» GOAL:
Restate, word for word, all of the material shown below.

[begin GIVEN DATA]

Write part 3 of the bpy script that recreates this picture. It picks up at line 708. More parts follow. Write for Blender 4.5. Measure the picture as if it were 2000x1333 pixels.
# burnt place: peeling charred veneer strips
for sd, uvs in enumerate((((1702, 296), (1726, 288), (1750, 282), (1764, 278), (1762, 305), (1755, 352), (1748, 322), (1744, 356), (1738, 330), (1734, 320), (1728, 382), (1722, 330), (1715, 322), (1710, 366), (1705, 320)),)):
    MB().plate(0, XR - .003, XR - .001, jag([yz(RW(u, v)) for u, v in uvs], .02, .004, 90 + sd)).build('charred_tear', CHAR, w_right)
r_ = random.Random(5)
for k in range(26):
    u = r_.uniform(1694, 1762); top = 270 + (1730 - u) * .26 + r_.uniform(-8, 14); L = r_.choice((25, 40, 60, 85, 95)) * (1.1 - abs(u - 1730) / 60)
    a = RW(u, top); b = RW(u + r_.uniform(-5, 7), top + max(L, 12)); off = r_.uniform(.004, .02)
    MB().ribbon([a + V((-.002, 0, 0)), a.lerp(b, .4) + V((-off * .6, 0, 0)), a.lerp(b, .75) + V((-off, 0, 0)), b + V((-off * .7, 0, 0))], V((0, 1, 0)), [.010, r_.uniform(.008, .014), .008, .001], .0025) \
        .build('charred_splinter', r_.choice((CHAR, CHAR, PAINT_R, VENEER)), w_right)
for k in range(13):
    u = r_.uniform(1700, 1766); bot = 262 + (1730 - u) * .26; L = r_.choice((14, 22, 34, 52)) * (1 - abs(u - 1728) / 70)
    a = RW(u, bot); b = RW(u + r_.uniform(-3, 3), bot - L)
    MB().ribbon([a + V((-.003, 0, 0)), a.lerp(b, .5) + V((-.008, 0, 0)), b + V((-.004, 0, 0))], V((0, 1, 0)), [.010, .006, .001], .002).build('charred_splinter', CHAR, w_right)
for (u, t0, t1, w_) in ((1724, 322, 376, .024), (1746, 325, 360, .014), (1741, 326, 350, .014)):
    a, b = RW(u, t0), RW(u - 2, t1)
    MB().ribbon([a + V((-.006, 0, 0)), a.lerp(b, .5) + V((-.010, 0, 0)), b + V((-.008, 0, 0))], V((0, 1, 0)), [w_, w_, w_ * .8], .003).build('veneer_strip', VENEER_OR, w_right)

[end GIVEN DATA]

» ANSWER FOR THIS EXERCISE:
Write part 3 of the bpy script that recreates this picture. It picks up at line 708. More parts follow. Write for Blender 4.5. Measure the picture as if it were 2000x1333 pixels.
# burnt place: peeling charred veneer strips
for sd, uvs in enumerate((((1702, 296), (1726, 288), (1750, 282), (1764, 278), (1762, 305), (1755, 352), (1748, 322), (1744, 356), (1738, 330), (1734, 320), (1728, 382), (1722, 330), (1715, 322), (1710, 366), (1705, 320)),)):
    MB().plate(0, XR - .003, XR - .001, jag([yz(RW(u, v)) for u, v in uvs], .02, .004, 90 + sd)).build('charred_tear', CHAR, w_right)
r_ = random.Random(5)
for k in range(26):
    u = r_.uniform(1694, 1762); top = 270 + (1730 - u) * .26 + r_.uniform(-8, 14); L = r_.choice((25, 40, 60, 85, 95)) * (1.1 - abs(u - 1730) / 60)
    a = RW(u, top); b = RW(u + r_.uniform(-5, 7), top + max(L, 12)); off = r_.uniform(.004, .02)
    MB().ribbon([a + V((-.002, 0, 0)), a.lerp(b, .4) + V((-off * .6, 0, 0)), a.lerp(b, .75) + V((-off, 0, 0)), b + V((-off * .7, 0, 0))], V((0, 1, 0)), [.010, r_.uniform(.008, .014), .008, .001], .0025) \
        .build('charred_splinter', r_.choice((CHAR, CHAR, PAINT_R, VENEER)), w_right)
for k in range(13):
    u = r_.uniform(1700, 1766); bot = 262 + (1730 - u) * .26; L = r_.choice((14, 22, 34, 52)) * (1 - abs(u - 1728) / 70)
    a = RW(u, bot); b = RW(u + r_.uniform(-3, 3), bot - L)
    MB().ribbon([a + V((-.003, 0, 0)), a.lerp(b, .5) + V((-.008, 0, 0)), b + V((-.004, 0, 0))], V((0, 1, 0)), [.010, .006, .001], .002).build('charred_splinter', CHAR, w_right)
for (u, t0, t1, w_) in ((1724, 322, 376, .024), (1746, 325, 360, .014), (1741, 326, 350, .014)):
    a, b = RW(u, t0), RW(u - 2, t1)
    MB().ribbon([a + V((-.006, 0, 0)), a.lerp(b, .5) + V((-.010, 0, 0)), b + V((-.008, 0, 0))], V((0, 1, 0)), [w_, w_, w_ * .8], .003).build('veneer_strip', VENEER_OR, w_right)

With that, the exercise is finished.